It’s hard to imagine a tax that people would line up to pay; a tax so enticing it would be the topic of conversation week after week. But that’s exactly what the Maine State Lottery is; and what’s more, it’s an inefficient tax that disproportionately affects the poor.
For 40 years, the lottery has effectively taken money from Maine’s poorest and placed it into the state’s General Fund. “Hope for the Hopeless”, a 2015 Cornell University study for the Maine Center for the Public Interest, concluded that those living in Maine’s poorest communities spent more on lottery tickets than those in the most affluent.
Now, Maine lawmakers are finally taking notice. The legislature’s Government Oversight Committee recently voted to fast-track a study into the practices of the lottery (an independent government agency). Disturbingly, lawmakers appear to have focused on the wrong aspects of the program—namely, whether the lottery deliberately targets the poor, and whether recipients of food stamps or cash assistance are spending public money to buy lottery tickets. The Maine State Lottery doesn’t need to single out low-income Mainers with its $3.1 million advertising budget—the studies of 38 other state lotteries back up the correlation between poverty and lottery ticket purchases .
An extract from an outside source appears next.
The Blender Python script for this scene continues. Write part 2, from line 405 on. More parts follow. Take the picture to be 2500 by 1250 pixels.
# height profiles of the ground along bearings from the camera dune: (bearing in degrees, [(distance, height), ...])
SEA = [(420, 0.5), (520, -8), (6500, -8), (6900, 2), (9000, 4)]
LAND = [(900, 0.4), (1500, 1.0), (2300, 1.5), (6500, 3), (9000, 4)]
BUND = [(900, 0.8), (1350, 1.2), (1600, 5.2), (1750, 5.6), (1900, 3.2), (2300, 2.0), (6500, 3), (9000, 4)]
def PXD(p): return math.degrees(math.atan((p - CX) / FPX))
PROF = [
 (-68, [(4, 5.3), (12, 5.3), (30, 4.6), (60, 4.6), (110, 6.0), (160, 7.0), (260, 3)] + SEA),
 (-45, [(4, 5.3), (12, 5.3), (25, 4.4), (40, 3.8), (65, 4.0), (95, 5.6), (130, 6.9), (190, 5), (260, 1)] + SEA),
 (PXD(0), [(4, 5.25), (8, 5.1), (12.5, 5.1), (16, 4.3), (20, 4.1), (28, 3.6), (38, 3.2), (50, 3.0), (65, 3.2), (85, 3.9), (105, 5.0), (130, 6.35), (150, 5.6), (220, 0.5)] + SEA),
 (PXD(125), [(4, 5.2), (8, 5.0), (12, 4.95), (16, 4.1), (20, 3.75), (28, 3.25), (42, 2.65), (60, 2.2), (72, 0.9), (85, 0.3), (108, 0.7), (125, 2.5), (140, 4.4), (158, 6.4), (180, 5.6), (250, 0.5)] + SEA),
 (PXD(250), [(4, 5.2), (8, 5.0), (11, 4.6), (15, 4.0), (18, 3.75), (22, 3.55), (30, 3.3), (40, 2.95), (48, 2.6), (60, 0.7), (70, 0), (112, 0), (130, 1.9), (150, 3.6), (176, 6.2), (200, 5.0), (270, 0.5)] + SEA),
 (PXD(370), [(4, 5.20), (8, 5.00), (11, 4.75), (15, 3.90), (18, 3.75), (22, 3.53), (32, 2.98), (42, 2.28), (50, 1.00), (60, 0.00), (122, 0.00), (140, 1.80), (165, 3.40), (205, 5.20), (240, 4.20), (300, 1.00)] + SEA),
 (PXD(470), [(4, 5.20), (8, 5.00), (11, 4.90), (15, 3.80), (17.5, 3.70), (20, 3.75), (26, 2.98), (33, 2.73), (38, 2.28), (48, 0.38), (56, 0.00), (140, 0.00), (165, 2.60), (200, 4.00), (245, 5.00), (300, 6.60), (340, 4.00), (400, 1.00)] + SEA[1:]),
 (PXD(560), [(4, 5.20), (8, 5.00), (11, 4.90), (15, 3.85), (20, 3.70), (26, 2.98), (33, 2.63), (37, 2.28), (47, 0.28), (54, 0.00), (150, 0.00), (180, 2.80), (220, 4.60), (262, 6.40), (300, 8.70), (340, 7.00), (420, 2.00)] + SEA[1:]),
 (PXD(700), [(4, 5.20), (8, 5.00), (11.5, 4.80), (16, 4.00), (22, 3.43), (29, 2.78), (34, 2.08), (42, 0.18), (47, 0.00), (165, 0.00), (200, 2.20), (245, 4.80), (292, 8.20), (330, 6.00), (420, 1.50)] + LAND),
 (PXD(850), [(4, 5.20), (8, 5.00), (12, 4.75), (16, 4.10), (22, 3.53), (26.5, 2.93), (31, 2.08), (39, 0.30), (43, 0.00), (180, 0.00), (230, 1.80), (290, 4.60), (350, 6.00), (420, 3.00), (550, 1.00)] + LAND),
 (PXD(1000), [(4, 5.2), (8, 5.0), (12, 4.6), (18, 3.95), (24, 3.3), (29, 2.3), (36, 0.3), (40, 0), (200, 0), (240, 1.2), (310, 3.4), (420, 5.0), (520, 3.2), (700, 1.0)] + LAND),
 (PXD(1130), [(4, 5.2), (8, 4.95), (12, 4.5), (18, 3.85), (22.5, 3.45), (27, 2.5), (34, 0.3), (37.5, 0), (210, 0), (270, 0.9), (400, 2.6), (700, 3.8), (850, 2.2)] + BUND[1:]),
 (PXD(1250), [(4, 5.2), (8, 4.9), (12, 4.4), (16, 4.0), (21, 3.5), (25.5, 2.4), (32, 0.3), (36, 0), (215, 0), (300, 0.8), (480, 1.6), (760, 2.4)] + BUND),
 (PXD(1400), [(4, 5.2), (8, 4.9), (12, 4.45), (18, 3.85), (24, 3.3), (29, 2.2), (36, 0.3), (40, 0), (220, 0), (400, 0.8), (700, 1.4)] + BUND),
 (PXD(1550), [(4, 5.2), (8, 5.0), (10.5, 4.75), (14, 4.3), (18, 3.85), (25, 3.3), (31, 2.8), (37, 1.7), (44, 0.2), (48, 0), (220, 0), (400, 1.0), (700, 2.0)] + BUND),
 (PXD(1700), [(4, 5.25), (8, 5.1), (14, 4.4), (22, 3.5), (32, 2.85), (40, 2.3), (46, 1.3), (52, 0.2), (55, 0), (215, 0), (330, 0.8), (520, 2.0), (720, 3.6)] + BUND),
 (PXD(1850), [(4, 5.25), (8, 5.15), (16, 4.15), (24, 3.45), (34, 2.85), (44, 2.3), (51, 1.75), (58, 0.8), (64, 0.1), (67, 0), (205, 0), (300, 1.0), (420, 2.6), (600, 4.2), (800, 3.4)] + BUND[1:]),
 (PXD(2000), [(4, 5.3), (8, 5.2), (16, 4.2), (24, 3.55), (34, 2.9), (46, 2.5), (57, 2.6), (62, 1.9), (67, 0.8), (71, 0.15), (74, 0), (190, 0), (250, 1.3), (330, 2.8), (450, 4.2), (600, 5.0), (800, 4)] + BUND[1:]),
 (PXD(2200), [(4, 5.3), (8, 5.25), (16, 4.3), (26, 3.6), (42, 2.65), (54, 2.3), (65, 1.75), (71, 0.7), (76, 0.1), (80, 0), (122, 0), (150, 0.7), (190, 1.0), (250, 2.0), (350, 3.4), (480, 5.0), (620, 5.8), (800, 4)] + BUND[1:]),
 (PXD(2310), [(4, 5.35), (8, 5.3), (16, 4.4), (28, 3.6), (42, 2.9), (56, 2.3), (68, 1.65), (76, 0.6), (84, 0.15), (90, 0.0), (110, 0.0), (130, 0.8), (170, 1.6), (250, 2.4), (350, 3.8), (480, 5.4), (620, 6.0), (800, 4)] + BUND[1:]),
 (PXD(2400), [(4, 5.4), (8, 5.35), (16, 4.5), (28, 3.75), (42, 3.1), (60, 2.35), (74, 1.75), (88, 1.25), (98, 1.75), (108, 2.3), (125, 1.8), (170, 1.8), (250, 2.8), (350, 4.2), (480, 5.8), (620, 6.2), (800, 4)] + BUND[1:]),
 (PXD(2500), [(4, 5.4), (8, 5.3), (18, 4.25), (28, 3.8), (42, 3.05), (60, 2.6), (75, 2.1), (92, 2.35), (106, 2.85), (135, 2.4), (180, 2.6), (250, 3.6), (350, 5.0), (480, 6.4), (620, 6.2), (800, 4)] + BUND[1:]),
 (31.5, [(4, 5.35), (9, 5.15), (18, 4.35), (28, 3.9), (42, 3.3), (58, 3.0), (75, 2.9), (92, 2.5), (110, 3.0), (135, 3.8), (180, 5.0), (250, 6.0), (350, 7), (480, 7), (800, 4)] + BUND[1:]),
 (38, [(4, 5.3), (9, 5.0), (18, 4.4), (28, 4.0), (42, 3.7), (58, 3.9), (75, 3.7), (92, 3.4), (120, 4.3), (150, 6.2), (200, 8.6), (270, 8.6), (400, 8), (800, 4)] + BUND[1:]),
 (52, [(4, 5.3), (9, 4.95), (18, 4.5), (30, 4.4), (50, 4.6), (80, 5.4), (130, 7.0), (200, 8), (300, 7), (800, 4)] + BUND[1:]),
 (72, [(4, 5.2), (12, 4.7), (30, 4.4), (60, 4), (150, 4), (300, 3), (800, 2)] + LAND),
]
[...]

The Lottery touts its $54 million contribution to the state’s general fund, plus a small portion to the Outdoor Heritage Fund (less than $19 million in 19 years). Additional money goes to small businesses through vendor fees and commissions. But it is clear that the lottery is a terribly ineffective vehicle for economic stimulus. Not only is it highly regressive, but the lottery spends millions of state dollars on advertising (through a Massachusetts-based agency) and personnel expenses each year. The lottery also fails to bring in significant revenue from out-of-state, but simply moves the money around our state’s economy like a shell game, with advertising agencies and other middlemen taking their cut.
The legislature could replace the funds the lottery contributes to the state budget with an alternative form of revenue –an increase in the cigarette tax or alcohol taxes would plug the hole in state coffers while discouraging, rather than encouraging sale of harmful substances. What’s more, they would eliminate a regressive form of taxation, and one which incurs an overhead of more than $4 million the in operations and advertising. When voters approved the lottery in a 1974 referendum, part of the rationale was that Maine was losing out—New Hampshire established its own state lottery a decade earlier. But now, in the era of online gambling, that reasoning seems archaic. We can’t stop people wasting their money on gambling, but Maine can end its state-sanctioned vehicle for doing so. Rather than selling the hope of a “silver bullet”, lawmakers should put state money to better use solving the root causes of poverty in Maine.